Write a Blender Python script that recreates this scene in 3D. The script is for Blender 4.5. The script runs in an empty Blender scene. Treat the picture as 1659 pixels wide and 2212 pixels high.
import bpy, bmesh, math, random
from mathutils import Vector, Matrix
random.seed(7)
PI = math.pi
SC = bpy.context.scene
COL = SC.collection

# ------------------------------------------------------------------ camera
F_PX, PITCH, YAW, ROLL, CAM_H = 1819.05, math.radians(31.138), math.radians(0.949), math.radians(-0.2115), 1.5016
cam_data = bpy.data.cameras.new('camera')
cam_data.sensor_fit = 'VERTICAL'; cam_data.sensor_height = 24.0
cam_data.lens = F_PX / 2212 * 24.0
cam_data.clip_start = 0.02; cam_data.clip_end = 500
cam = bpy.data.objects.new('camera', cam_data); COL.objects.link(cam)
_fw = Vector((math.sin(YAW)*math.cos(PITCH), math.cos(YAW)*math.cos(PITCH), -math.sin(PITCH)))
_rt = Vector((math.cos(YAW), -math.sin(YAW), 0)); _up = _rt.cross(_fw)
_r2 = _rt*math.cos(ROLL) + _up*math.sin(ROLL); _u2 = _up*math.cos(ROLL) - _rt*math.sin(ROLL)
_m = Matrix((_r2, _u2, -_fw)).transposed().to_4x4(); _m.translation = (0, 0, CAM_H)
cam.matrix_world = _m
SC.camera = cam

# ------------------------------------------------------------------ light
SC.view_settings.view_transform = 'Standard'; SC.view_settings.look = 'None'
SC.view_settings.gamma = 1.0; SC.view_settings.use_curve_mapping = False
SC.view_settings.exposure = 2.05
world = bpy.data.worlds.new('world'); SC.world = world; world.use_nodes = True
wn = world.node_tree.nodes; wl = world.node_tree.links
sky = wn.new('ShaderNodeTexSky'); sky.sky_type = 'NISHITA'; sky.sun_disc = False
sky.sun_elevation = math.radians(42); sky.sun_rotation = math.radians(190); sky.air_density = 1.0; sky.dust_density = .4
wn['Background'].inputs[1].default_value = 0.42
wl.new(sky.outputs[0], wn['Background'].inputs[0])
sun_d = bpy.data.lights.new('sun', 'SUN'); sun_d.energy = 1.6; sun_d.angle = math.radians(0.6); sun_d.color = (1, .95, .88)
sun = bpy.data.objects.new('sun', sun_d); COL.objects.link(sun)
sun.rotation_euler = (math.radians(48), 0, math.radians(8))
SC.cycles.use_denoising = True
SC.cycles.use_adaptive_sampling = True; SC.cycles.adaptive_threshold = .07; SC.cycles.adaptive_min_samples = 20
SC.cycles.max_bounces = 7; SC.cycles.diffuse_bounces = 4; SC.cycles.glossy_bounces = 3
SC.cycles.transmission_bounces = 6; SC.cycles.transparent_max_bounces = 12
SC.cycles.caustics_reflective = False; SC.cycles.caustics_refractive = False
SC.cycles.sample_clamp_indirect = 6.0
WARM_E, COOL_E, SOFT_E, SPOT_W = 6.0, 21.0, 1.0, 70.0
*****
# [Exercise goal]
All lines from the beginning of the material above through the one with "COL = SC.collection" need to be returned exactly; please return those and only those.

# [Exercise output]
Write a Blender Python script that recreates this scene in 3D. The script is for Blender 4.5. The script runs in an empty Blender scene. Treat the picture as 1659 pixels wide and 2212 pixels high.
import bpy, bmesh, math, random
from mathutils import Vector, Matrix
random.seed(7)
PI = math.pi
SC = bpy.context.scene
COL = SC.collection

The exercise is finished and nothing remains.